Melancolía modernista
FUERON los ojos de aceituna y mar de una bailarina llamada Salomé. Los que pintó Beltrán Masses. Cuando sujeto su mirada me invade la melancolía. Me estoy haciendo mayorín. Ahí sigue el cuadro en el edificio que custodia el legado de Ramos Andrade. Me pasa siempre cuando entro o salgo de Casa Lis.
Ese museo salmantino es delicado como sus criselefantinas y tan frágil como un arcoíris de cristal que almacena el aire de la Belle Époque en su interior en pleno siglo XXI. Es entonces cuando rebusco en el archivo sentimental secuencias de algún dintel, un mueble, una foto de mujer en sepia o un edificio de esos que destacan por derecho en el paisaje urbano. Y me sale de pronto el obispo Grau i Vallespinós que gestó la idea de un palacio episcopal en Astorga y al mismo tiempo un empresario, Juan Homs y Botines, que fue el germen de la casa que lleva su nombre en León. Ambos, proyectos del célebre arquitecto Antonio Gaudí. Dos edificios que metieron a sus ciudades en un cuento de hadas entrado el siglo de la luz.
Esa sensación también me traslada las calles de Zamora. Sobre su alfombra románica se alzan en la milenaria “bien cercada” bellas fachadas de edificios que entre otros diseñaron arquitectos modernistas como Mathet y Coloma o Ferriol i Carreras.

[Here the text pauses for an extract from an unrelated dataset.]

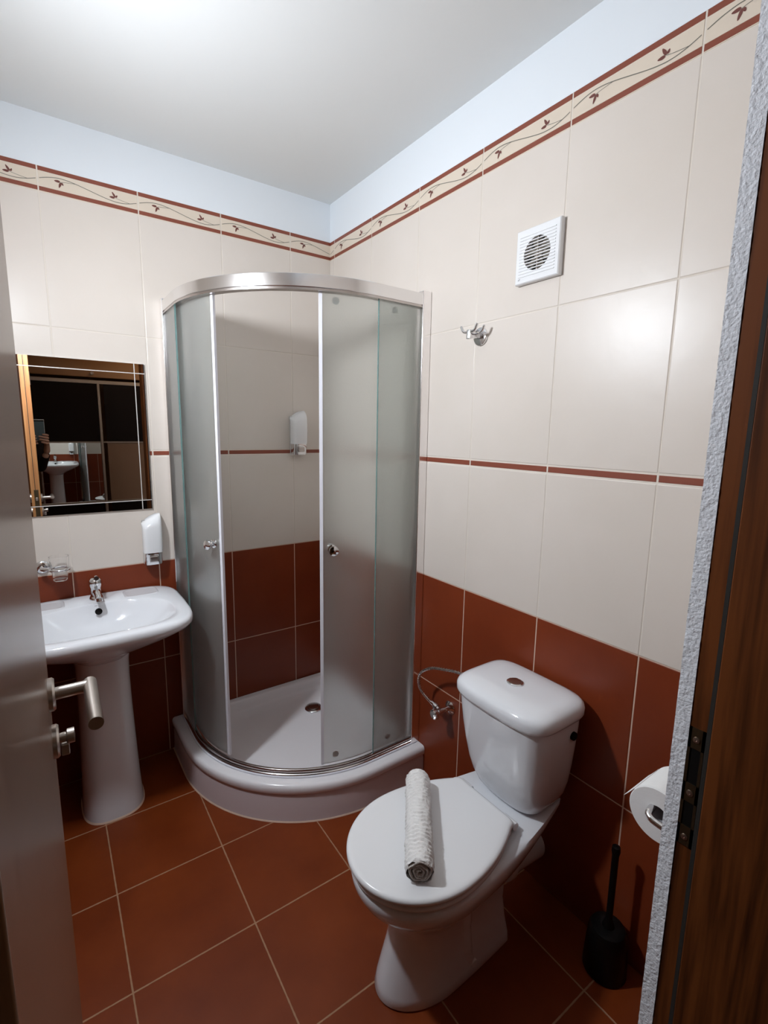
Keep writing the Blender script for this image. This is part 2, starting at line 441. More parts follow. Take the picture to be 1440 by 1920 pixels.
mb.build('basin', tray, smooth=60)
mb = MB()
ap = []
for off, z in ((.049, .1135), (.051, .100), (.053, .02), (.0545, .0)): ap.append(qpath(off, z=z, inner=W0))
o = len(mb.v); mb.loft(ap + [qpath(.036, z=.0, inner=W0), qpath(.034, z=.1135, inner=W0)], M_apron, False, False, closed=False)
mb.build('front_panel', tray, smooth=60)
mb = MB(); mb.loft([qpath(.0545, z=.0, inner=W0), qpath(.0555, z=.004, inner=W0), qpath(.060, z=.0006, inner=W0), qpath(.060, z=0, inner=W0)], M_grout_pink, False, False, closed=False)
mb.build('sealant_bead', tray, smooth=60)
mb = MB(); dc = (-.215, -.205, .094)
mb.lathe([(.043, 0), (.044, .003), (.041, .006), (.034, .0075), (.0335, .006), (.0335, .0045)], dc, (0, 0, 1), M_chrome, 40)
mb.lathe([(.031, .0045), (.031, .009), (.026, .0115), (.0, .012)], dc, (0, 0, 1), M_chrome_dark, 40)
mb.build('drain_cover', tray)

# ------------------------------------------------------------------ shower enclosure
enc = thing('shower_enclosure', 'corner quadrant shower cabin with frosted curved glass doors and chrome top rail', 'shower cabin', (-.4, -.4, .154))
def along(off, z):      # dense parameterised path by arc length
    p = qpath(off, n=60, ns=12, z=z); return p
def strip(mb, off0, off1, z0, z1, m, s0=0., s1=1e9, n=None, z0b=None, rnd=0.):
    """solid band following the plan curve between arc lengths s0..s1 (from back wall)"""
    pc = along(0, 0); L = [0]
    for i in range(1, len(pc)): L.append(L[-1] + (pc[i] - pc[i-1]).length)
    s1 = min(s1, L[-1]); idx = [s0] + [l for l in L if s0 + .004 < l < s1 - .004] + [s1]
    cx, cy = -(SX - RR), -(SY - RR)
    def at(s):
        for i in range(1, len(L)):
            if s <= L[i] + 1e-9:
                t = (s - L[i-1])/max(L[i]-L[i-1], 1e-9); return pc[i-1].lerp(pc[i], t)
        return pc[-1]
    def nrm(p):
        if p.y > cy: return Vector((-1, 0, 0))
        if p.x > cx: return Vector((0, -1, 0))
        return Vector((p.x - cx, p.y - cy, 0)).normalized()
    b = rnd
    prof = [(off0, z0), (off1 - b, z0), (off1, z0 + b), (off1, z1 - b), (off1 - b, z1), (off0, z1)] if b else [(off0, z0), (off1, z0), (off1, z1), (off0, z1)]
    rings = []
    for s in idx:
        p = at(s); n_ = nrm(p)
        rings.append([Vector((p.x, p.y, 0)) + n_*a + Vector((0, 0, z)) for a, z in prof])
    mb.loft(rings, m)
    return at, nrm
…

Al parecer, el modernismo está en la entraña de lámparas, sillas, sofás, cuadros, adornos, esculturas y partituras que resisten fuera y dentro de casa del anticuario. O sea que tienen valor y que son joyas labradas en tiempo del padre de mi abuelo, de la filoxera, de los prusianos y de los zares. Pero la melancolía modernista me viene de lejos. Resulta que la llevo en el ADN, pues de niño aprendí nombres como el de Llimona, Mestres, Martorell, Doménech i Montaner y Gaudí, que entre muchos más estamparon su firma y su arquitectura en el Ángel Guardián del cementerio donde reposan los míos, en la imponente estampa del Seminario en el que aprendí a declinar, en esa maravilla de El Capricho donde conocí en cerámica mis primeros girasoles y aquellos cañones mudos del Palacio de Sobrellano, un escenario en el que nací y eché mis primeros brotes en esa tierra, de ahí mi comillana y modernista melancolía. Por cierto, todos catalanes, muy catalanes. Nada que ver con sus paisanos de ahora que no dejarán tanta huella como ellos.